その映画が私を変えてくれるきっかけになったのか、ちょうどそういうタイミングにたまたま見ただけだったのか、分からないけれど。

リミットオブスリーピングビューティー。
私にとっても、その11月がリミットだったのかもしれない。
このままじゃダメだとずっと心では思っていたけれど、どうすればいいのか分からなかったし、分かっていても、無理だと思い込んでいた。

それは、「今を生きる」ことだった。
11月までの私は、ずっと過去に囚われて、過去を生きていたように思う。
過去の栄光を懐かしんで、過去を恨んで、今を生きていなかった。

今を幸せにするためには、まず、今を受け入れなければいけない。
そして、なくしたものは、過去に戻って取り返すのではなくて、新しい形で未来に作ればいい。
今まで分かってはいても、どうしても動く気になれなかったのに、なんだかそんな風に自然に心が動いた。
すると、どこからともなくいい話も舞い込んできて、私の運命がまたぐらっと動き始めた。

不思議なものだなと思う。
あれだけ変わりたい変わりたいと言っていても変われなかったのに、
準備が整ったのを神様が見ていたかのように、自分が動くことなく運命が動いてくれたんだ。
私はまた、流れるままにそちらへ足を踏み出した。
動き出すとどんどん前向きな気持ちが戻ってきた。
いつの間にか、仕事も少しずつ自信をつけてきていることに気づいた。

音楽をもう一度始めなきゃと思った。
私は、今の私を幸せにしてあげなきゃと思った。
そうでないと、音信不通になった彼を、この先もずっと許せない気がした。

年末に、残っているメンバーに声をかけて、もう一度バンドをやりたいと告げたら、快く受け入れてくれた。

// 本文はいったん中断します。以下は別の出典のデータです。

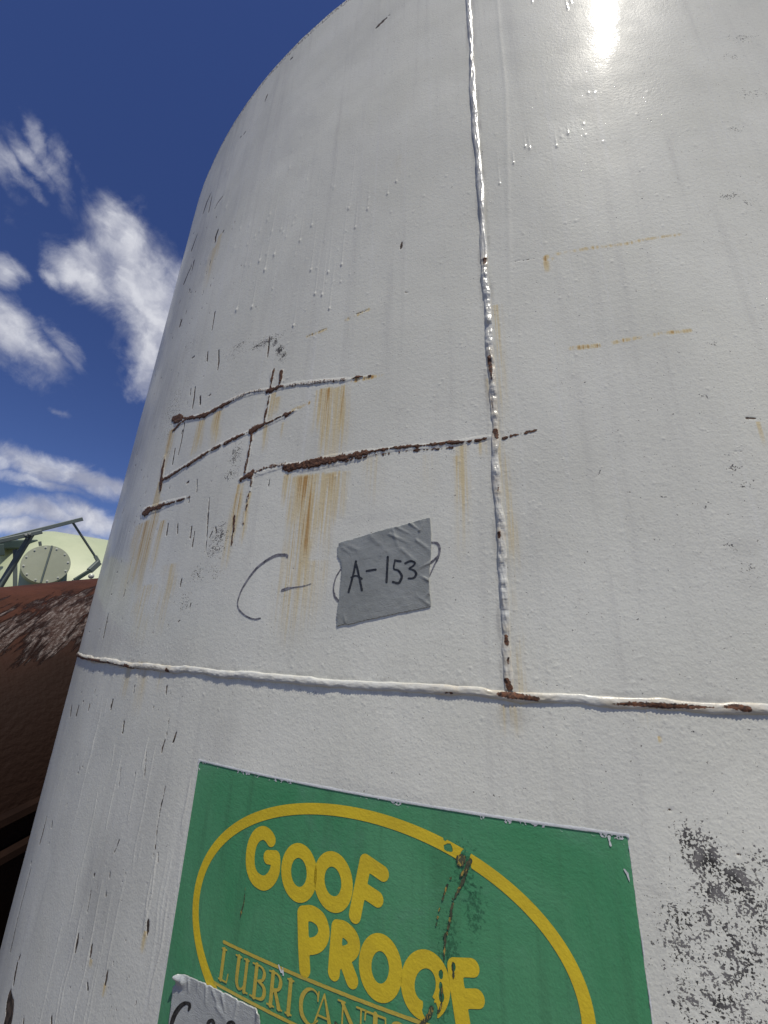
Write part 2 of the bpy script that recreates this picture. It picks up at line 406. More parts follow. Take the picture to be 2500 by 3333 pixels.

親友と恋人には、この一年、グダグダだった私の愚痴を聞いてくれて、それでも変わらず側にいてくれて、励まし続けてくれて、本当にありがとうとお礼を言った。
言いながら泣いてしまった。
こんなに人に感謝したのは生まれて初めてかもしれない。
私だったら見放していたかもしれない。事実、私はこんな私を見放していた。なのに、私の大切な人は、私を見放さなかった。
私が戻ってくるのを信じて、待っていてくれた。それが何より嬉しかった。
人に信じてもらえることが、こんなに嬉しいんだということを初めて知った。

母にはまだお礼を言えていない。
どれだけ心配をかけたか、計り知れない。
でも、多分、いつも一番私の味方をしてくれるのは母だから、私も、今度はその優しさと愛を、私の大切な人に与えていこうと思った。それが、母への恩返しだろうと思った。

大変だった2017年だけど、大切なことを学んだ年だった。
自分の中で、何か大きなものが変わった気がする。

私に気づかせてくれた、失ったすべてのものに感謝している。
2017年を振り返って、あの年が人生の転機だったと言える日が来るように、これからも頑張ろうと思う。